----- Input material

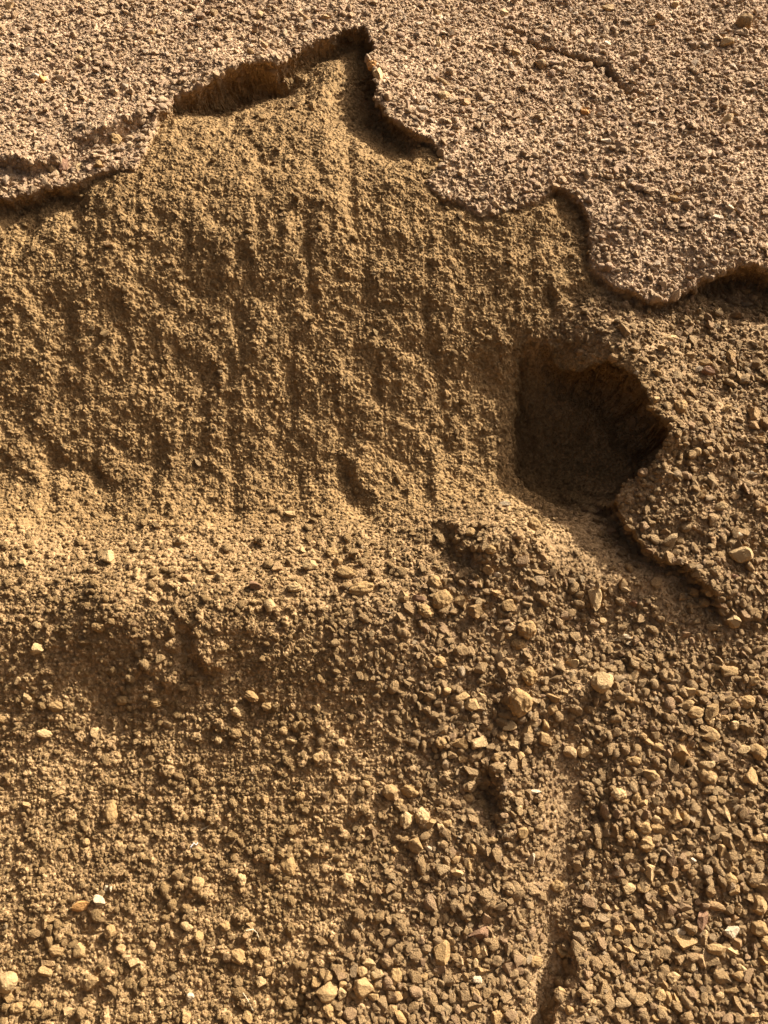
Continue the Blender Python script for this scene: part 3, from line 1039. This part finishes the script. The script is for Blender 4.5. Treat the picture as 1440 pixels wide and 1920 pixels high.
691 1805 27 13 -18 f y
677 1821 20 20 0 r t
706 1825 26 16 20 s y
642 1862 17 20 20 s y
702 1869 24 12 0 s t
705 1855 16 12 0 s t
615 1830 17 24 0 s t
612 1892 26 26 0 c o
490 1841 20 18 -15 s y
447 1792 30 24 -20 c o
472 1805 18 14 -20 c t
485 1811 15 15 0 s t
504 1822 12 17 0 s t
464 1905 22 24 20 f o
470 1734 17 10 -4 f t
372 1756 17 20 0 r o
422 1737 22 18 0 c o
462 1755 13 12 0 r p
581 1826 11 13 0 s w
642 1845 15 14 -15 s o
655 1870 10 20 -10 s p
687 1905 9 10 0 s w
496 1787 20 18 -20 c b
571 1855 14 13 0 c t
19 14 15 17 0 s y
149 110 14 12 0 r y
285 60 17 13 -10 s y
300 116 13 10 0 r w
155 160 12 8 0 s w
485 30 16 15 0 s y
401 25 15 14 0 s g
539 67 12 13 0 s w
470 99 17 12 -15 s o
495 87 12 18 20 s p
659 24 13 11 -20 s y
610 34 20 11 -25 s y
570 35 26 11 -35 s p
585 201 12 18 0 s t
696 142 9 10 0 s w
697 122 20 16 15 c n
491 222 13 17 0 s b
875 30 12 13 -20 s y
816 25 16 10 -20 s g
786 47 16 10 -15 s w
882 120 11 11 0 s w
959 126 11 16 15 r w
832 180 24 17 -10 c y
1010 122 22 18 0 s g
736 196 13 10 0 s y
967 100 19 16 -15 s g
900 94 12 12 0 s w
834 155 30 8 -30 f y
822 82 9 22 -8 s y
951 142 16 7 20 s w
1140 17 20 12 0 s y
1137 84 14 12 0 s w
1220 42 18 14 0 s y
1337 86 13 11 -25 s w
1337 65 12 11 0 s y
1187 49 13 12 0 s y
1222 234 21 9 -8 s w
1265 11 14 14 0 s y
1187 102 24 10 10 f g
100 319 18 12 -30 s y
147 315 9 20 -15 s y
184 310 17 14 0 s o
204 457 17 12 0 s p
187 377 14 10 0 s p
1135 266 18 9 -8 s w
1369 392 14 14 -20 s w
1342 407 26 9 -12 f w
1265 374 17 13 0 s o
1146 472 10 11 0 s y
1232 465 12 11 -20 s w
1287 247 13 8 10 s w
1310 694 17 11 25 f w
1322 679 28 11 5 s b
1369 669 17 22 -20 s b
1192 700 10 8 -10 f w
1232 700 18 13 -20 s o
1257 635 26 14 0 c y
1390 667 10 14 0 s y
1150 672 20 17 0 c p
1091 660 18 14 0 c p
1240 652 17 13 -15 s o
1292 667 15 13 0 s g
1410 560 17 16 0 c g
1360 766 19 14 10 s o
1305 847 18 16 0 r t
1330 845 14 15 0 r g
1292 861 13 10 0 s p
1350 950 24 15 20 r y
1407 886 20 10 -5 s w
1229 750 15 12 0 s y
1222 766 19 11 0 s o
1357 820 17 12 -10 s y
1315 927 16 18 -20 s t
1297 940 12 13 0 s y
1414 799 22 15 -25 s p
1376 932 18 12 -10 s p
1435 954 18 14 -15 s o
1424 825 20 15 0 r b
"""
LAND = [(1080, 800, 'the dark hollow'), (1130, 125, 'the curved crack'), (1025, 1860, 'the shaded slot'), (905, 1490, 'the dark pocket'),
        (440, 165, 'the shaded overhang'), (1400, 545, 'the dark undercut'), (60, 330, 'the broken ledge'), (370, 1230, 'the gash in the lower bank'), (848, 1020, 'the dark cleft')]
WORD = {'t': 'tan', 'o': 'ochre', 'b': 'brown', 'w': 'whitish', 'y': 'pale yellow', 'p': 'pinkish', 'd': 'dark reddish', 'g': 'greyish', 'n': 'orange'}
TINTS['n'] = (0.48, 0.24, 0.075)
NAME = {'s': ('stone', 'stone'), 'r': ('stone', 'stone'), 'f': ('stone_chip', 'stone'), 'c': ('soil_clod', 'clod')}


def size_word(w, h):
    d = math.sqrt(w * h)
    return 'tiny' if d < 11 else 'small' if d < 15.5 else 'medium' if d < 20 else 'large' if d < 26 else 'very large'


def shape_word(k, w, h):
    a = max(w, h) / min(w, h)
    if k == 'c':
        return 'crumbly clod'
    if k == 'f':
        return 'flat sliver' if a > 2 else 'flat chip'
    if a > 1.6:
        return ('upright ' if h > w else 'long ') + ('rounded stone' if k == 'r' else 'stone')
    return 'rounded stone' if k == 'r' else 'angular stone'


def where(x, y, ax, ay):
    d = math.degrees(math.atan2(ay - y, x - ax)) % 360
    return ['right of', 'above and right of', 'above', 'above and left of', 'left of', 'below and left of', 'below', 'below and right of'][int((d + 22.5) // 45) % 8]


FAR = [(70, 'close'), (125, 'a little way'), (200, 'some way'), (9999, 'far')]
rows = []
for ln in STONES.strip().splitlines():
    f = ln.split('|')
    q_ = f[0].split()
    rows.append([float(v) for v in q_[:5]] + q_[5:7] + [f[1] if len(f) > 1 else None, f[2] if len(f) > 2 else None])
for nm_ in ('stone', 'stone_chip', 'soil_clod'):               # no more than 300 of a kind as single things: the largest
    mine = sorted((r for r in rows if NAME[r[5]][0] == nm_ and not r[7]), key=lambda r: -r[2] * r[3])
    keep = 300 - sum(1 for r in rows if NAME[r[5]][0] == nm_ and r[7])

    for r in mine[keep:]:
        rows.remove(r)
anchors = [(r[0], r[1], r[8]) for r in rows if r[8]] + LAND
used = set(r[7] for r in rows if r[7])
todo = []
for r in rows:
    if not r[7]:
        ds = sorted((math.hypot(r[0] - a[0], r[1] - a[1]), i) for i, a in enumerate(anchors))
        todo.append((ds, r))
todo.sort(key=lambda k: k[0][0][0])
for ds, r in todo:
    base = '%s %s %s' % (size_word(r[2], r[3]), WORD[r[6]], shape_word(r[5], r[2], r[3]))
    cand = []
    for d, i in ds[:3]:
        a = anchors[i]
        cand.append('%s %s %s %s' % (base, next(t for lim, t in FAR if d < lim), where(r[0], r[1], a[0], a[1]), a[2]))
    cand += ['%s, %s %s' % (base, where(r[0], r[1], anchors[ds[0][1]][0], anchors[ds[0][1]][1]), anchors[ds[0][1]][2]) + ' and ' + '%s %s' % (where(r[0], r[1], anchors[i][0], anchors[i][1]), anchors[i][2]) for d, i in ds[1:5]]
    for cnd in cand:
        if cnd not in used and len(cnd.split()) <= 16:
            r[7] = cnd; break
    used.add(r[7])

fu, fv, fz = PU.ravel(), PV.ravel(), PZ.ravel()
inframe = np.nonzero((fu > -40) & (fu < 1480) & (fv > -40) & (fv < 1960))[0]
bu, bv, bz = fu[inframe], fv[inframe], fz[inframe]
order = np.argsort(bv); inframe = inframe[order]; bu = bu[order]; bv = bv[order]; bz = bz[order]
Pf = P.reshape(-1, 3); Nf = NS.reshape(-1, 3); cf = (crust + 0.3 * coarse).ravel()


def land(x, y):
    """The point of the bank that the photo shows at x, y, with its normal and distance."""
    lo, hi = np.searchsorted(bv, [y - 4, y + 4])
    d = (bu[lo:hi] - x) ** 2 + (bv[lo:hi] - y) ** 2
    k = np.nonzero(d < 14)[0]
    j = lo + (k[np.argmin(bz[lo:hi][k] + 0.003 * d[k])] if len(k) else int(np.argmin(d)))
    i = inframe[j]
    return Pf[i], Nf[i], fz[i], cf[i]


TAKEN = np.zeros((2400, 1900), bool)
for i, (x, y, w, h, rot, kd, tn, label, _) in enumerate(rows):
    r_ = 0.42 * math.sqrt(w * h) + 1.5
    yy, xx = np.ogrid[int(y - r_):int(y + r_) + 1, int(x - r_):int(x + r_) + 1]
    blk = (yy - y) ** 2 + (xx - x) ** 2 < r_ * r_
    sub = TAKEN[max(0, int(y - r_) + 200):int(y + r_) + 201, max(0, int(x - r_) + 200):int(x + r_) + 201]
    sub |= blk[:sub.shape[0], :sub.shape[1]]
    p, n, z, wth = land(x, y)
    view = (CAM - p) / np.linalg.norm(CAM - p)
    n = 0.5 * n + 0.5 * view + 0.12 * np.array([math.sin(i * 2.1), math.cos(i * 1.3), 0]); n /= np.linalg.norm(n)
    xa = X - (X @ n) * n; xa /= np.linalg.norm(xa)
    ya = np.cross(n, xa)
    ra = math.radians(rot)
    xa, ya = xa * math.cos(ra) + ya * math.sin(ra), ya * math.cos(ra) - xa * math.sin(ra)
    m = z / FPX * 1.08
    dp = min(w, h) * {'s': .85, 'r': .85, 'f': .6, 'c': .8}[kd]
    dp = max(dp, 6)
    v, f = rock(kd, 1000 + i, 3 if max(w, h) >= 18 else 2)
    v = v * (1 + 0.035 * noise3(v * 2, i, 9) + 0.02 * noise3(v * 2, i + 5, 17))[:, None]      # pitted, soil-crusted surface
    me = new_mesh(NAME[kd][0], v * np.array([w * m, h * m, dp * m]), f)
    me.materials.append(M_CLEAN if tn in 'wydn' else M_STONE)
    ob = bpy.data.objects.new(NAME[kd][0], me)
    col.objects.link(ob)
    c_ = p + n * dp * m * (0.22 if kd != 'c' else 0.14)
    R = Matrix((xa, ya, n)).transposed().to_4x4()
    R.translation = Vector(c_)
    ob.matrix_world = R
    t_ = (np.array(TINTS[tn]) * (1 if tn in 'wdn' else .65) + np.array(SOIL) * 1.25 * (0 if tn in 'wdn' else .35)) * (1 + wth * np.array([.42, .44, .55])) * (0.9 + 0.2 * ((i * 37) % 10) / 10)
    ob.color = (*t_, 1)
    ob['label'] = label; ob['category'] = NAME[kd][1]
    ob['group'] = {'soil_clod': 'clods of soil lying on the bank'}.get(NAME[kd][0], 'stones lying on the bank')


def straw(pts, rad, label, name='dry_straw', cat='straw', mat=None, lift=0.004):
    Q = []
    for x, y in pts:
        p, n, z, _ = land(x, y)
        Q.append(p + n * lift)
    Q = np.array(Q); k = 7
    vv = []
    for i in range(len(Q)):
        d = Q[min(i + 1, len(Q) - 1)] - Q[max(i - 1, 0)]; d /= np.linalg.norm(d)
        a = np.cross(d, N); a /= np.linalg.norm(a); b = np.cross(d, a)
        r = rad * (1 - 0.45 * i / (len(Q) - 1))
        vv += [Q[i] + r * (math.cos(j * 6.283 / k) * a + math.sin(j * 6.283 / k) * b) for j in range(k)]
    ff = [(i * k + j, i * k + (j + 1) % k, (i + 1) * k + (j + 1) % k, (i + 1) * k + j) for i in range(len(Q) - 1) for j in range(k)]
    o0 = np.array(vv).mean(0)
    me = new_mesh(name, np.array(vv) - o0, np.array(ff))
    me.materials.append(mat or M_STRAW)
    ob = bpy.data.objects.new(name, me); ob.location = o0
    col.objects.link(ob)
    ob['label'] = label; ob['category'] = cat
    return ob

straw([(378, 1557), (386, 1552), (394, 1547), (401, 1543)], .0013, 'short pale straw lying slanted on brown crumbs in the lower soil')
straw([(450, 1849), (458, 1862), (466, 1876), (475, 1892)], .0010, 'thin whitish straw running down beside a flat ochre chip at the foot')
straw([(463, 1745), (474, 1742), (483, 1748), (485, 1757)], .0011, 'small curved brown rootlet arching over soil crumbs', 'rootlet', 'root')
straw([(358, 1588), (363, 1581), (368, 1584), (372, 1579)], .0016, 'scrap of pale grey fibre caught on the lower soil', 'fibre_scrap', 'fibre', M_FLUFF)

# ------------------------------------------------------------------ the loose small stuff, kept clear of the single stones
# zones: crust, face, coarse, cloddy, fine(multiplier)
scatter('loose_gravel', 'loose gravel strewn over the whole bank', 42000, .0082, .028, 3.0, (1.3, .14, 1.1, .22, .08), None, .22, 5)
scatter('fine_gravel', 'fine grit and small chips between the stones', 90000, .0048, .0100, 2.4, (1.0, .85, .9, .75, .35), None, .30, 6)
scatter('scree', 'bigger loose stones heaped over the lower slope', 3800, .0105, .026, 3.0, (0, 0, 0, 0, 1), 'scree', .2, 15)
scatter('wall_rubble', 'broken clods and stones hanging in the walls of the hollow and the crust edges', 6000, .006, .030, 2.4, (0, 0, 0, 0, 1), True, .42, 12)
scatter('soil_crumbs', 'tiny soil crumbs and sand grains covering the bank', 110000, .0026, .0056, 2.0, (.8, 1.0, .75, .9, 1.0), None, .25, 8)
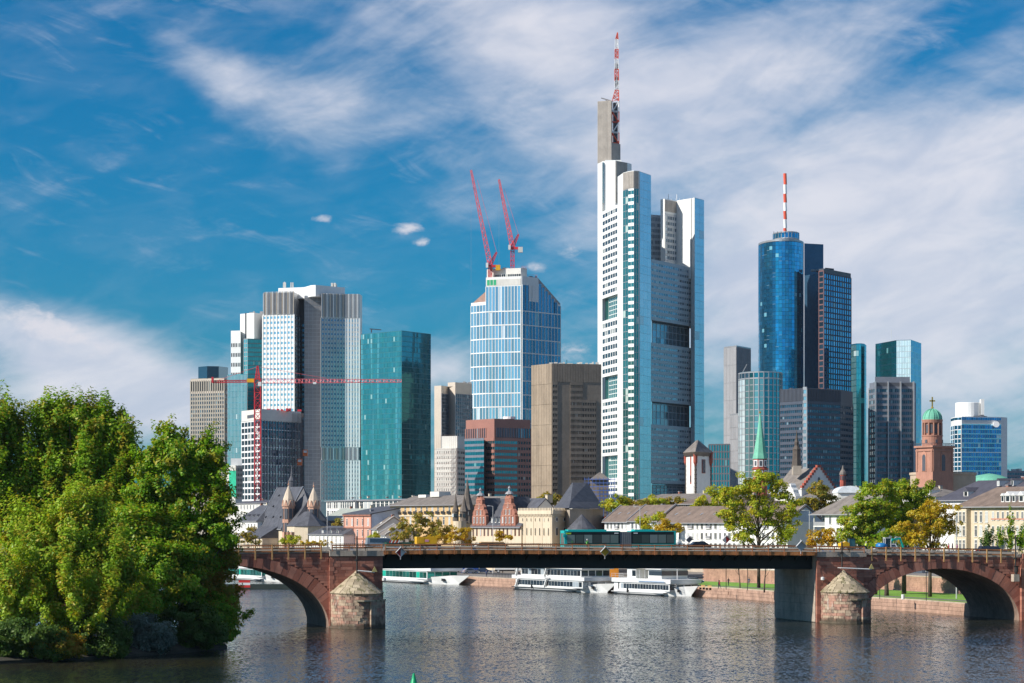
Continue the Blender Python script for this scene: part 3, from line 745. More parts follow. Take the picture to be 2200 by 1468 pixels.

----------

## Exercise description
In the listing, find every line containing the word "picture" and list it.

## Result of the exercise
Continue the Blender Python script for this scene: part 3, from line 1039. This part finishes the script. The script is for Blender 4.5. Treat the picture as 1440 pixels wide and 1920 pixels high.
Continue the Blender Python script for this scene: part 3, from line 745. More parts follow. Take the picture to be 2200 by 1468 pixels.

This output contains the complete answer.